I considered not going on this trip several times, particularly back in January when I was still recovering from crisis and trying to figure out how this new reality was going to work.
I AGONIZED over my decision – should I stay or should I go? (I probably drove a few people quite crazy with my indecision.)
But then, several people including my husband said to me some form of: “Unless you want to stay home for the rest of your life, you are going to have to figure it out sometime… Why not now?”
Their words gave me pause.
So often, I let fear get the upper hand. Sometimes, fear just delays me a bit. But sometimes, it keeps me from going places, from making changes, and even just letting myself be happy.
Fear has a hold over me that most other things don’t.
Luckily, however, I’m as stubborn as a mule – and I refuse to let fear have the last word.
So, I got on a plane today.
Now I didn’t do it without a lot of probably over the top preparation. First, I alerted the directors of the retreat and sent them all the “just in case” protocols. Then, I got a letter from my doctor explaining what needs to be done if I find myself needing to go to the ER (particularly bc not all ER docs have heard of Addison’s).

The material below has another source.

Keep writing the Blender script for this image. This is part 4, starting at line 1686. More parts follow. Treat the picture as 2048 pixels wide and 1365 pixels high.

Then, I got a new red backpack (it’s becoming my signature color these days) and filled it with snacks, salty electrolytes, plenty of meds, vitamins, and my emergency shots.
Finally, I said a few prayers for good measure.
I might have OVER prepared but I’m HERE.
I showed up and will continue to show up because the truth is… I’m far from the only person weighed down with labels they didn’t choose… and if they aren’t going to be sitting around making excuses for why they can’t do something or be something…
… then neither am I.
… and, I hope… neither are you.
Because you are stronger than you think.